Non-Display Data Loophole
As Inside Market Data's Faye Kilburn reported this week, industry association the Financial Information Services Division (FISD), through its Business Issues Policy and Procedures (BIPPS) working group, has issued best-practice recommendations for non-display data usage, an effort completed only after a year and a half of stalemate because of conflicts between exchanges, data providers and data users about what non-display data policies should be.
The common themes of the BIPPS recommendations on eight specific issues around non-display data usage are clarity, transparency, consistency, flexibility and less bureaucracy. With around 250 members from 80 firms, BIPPS encompasses a large-enough segment of the industry to mean that even without deadlines for following the recommendations, or binding authority to implement them, the mere issuance of agreed principles should carry significant weight.

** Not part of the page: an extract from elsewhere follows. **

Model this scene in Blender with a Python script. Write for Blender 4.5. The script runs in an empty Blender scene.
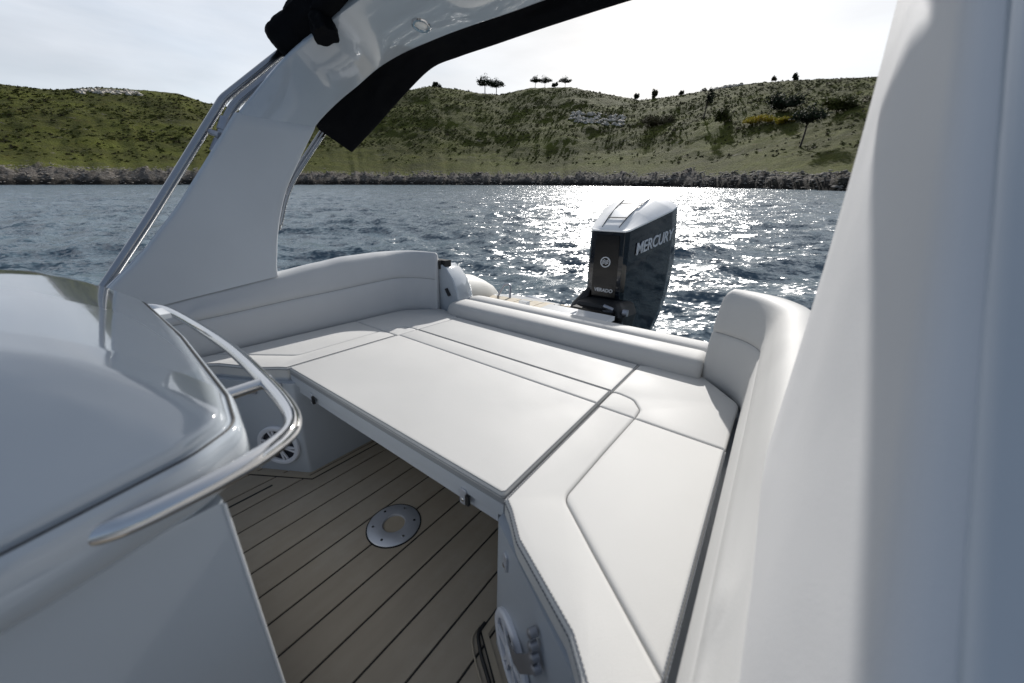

One point in the recommendations should receive further scrutiny, however. The BIPPS best practices include allowing different policies and procedures at different levels of timeliness of non-display data, such as real-time, delayed and end-of-day. The first two types are of more concern to market data practitioners, while the latter falls into the reference data space. For a set of practices that carries no regulatory authority, this certainly allows for a lot of variables and requires further guidance.
Since the function of non-display data is support for activities aside from trading—including creation of derived data, quantitative analysis, fund administration, portfolio management and compliance—it is possible that even real-time and delayed non-display data ends up feeding into these more reference data-oriented functions. So arriving at different standards based on the timeliness of data is probably not what the BIPPS group intends, or would want to see happen.